After I got back to the house, I was worried about Eleanor wandering off again, so I took her for a long walk down the Stick Trail. For some reason Sally didn't come along. Perhaps she's beginning to get annoyed by Eleanor's relentless playfulness in the woods.
Eleanor has learned to identify the warning shrieks of chipmunks and now, like Sally, gets very excited by them.
Owing to the wet summer, the woods are supporting an amazing diversity of mushrooms. There are many edible yellow-spored Boletes, deadly poisonous white Amanitas, marginally hallucinogenic Amanita muscarias, plentiful Old Men of the Woods, red Russulas, small puffballs, coral fungi, and (my discovery today), a white Lactarius piperatus. I sampled a tiny piece in my mouth and it burned like a habañero pepper.

I went back and forth to Woodstock a couple of times on a mission to install an AirPort hub. On one of my drives past the beautiful Ashokan Reservoir on Dike Road I almost ran into a Canada Goose.
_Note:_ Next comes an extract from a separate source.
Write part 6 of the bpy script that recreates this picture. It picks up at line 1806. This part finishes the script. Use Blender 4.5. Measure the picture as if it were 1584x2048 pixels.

The first version of "about me" that I put in my Friendster profile:

i live the life of an idle rich person not because i work hard and play by the rules, but because i download all my music for free and shoplift every chance i get. oh, and my wife made out like a bandit in the new york real estate bubble.

(I replaced this today with a slightly-edited Nigerian spam that actually claimed to hail from South Africa.)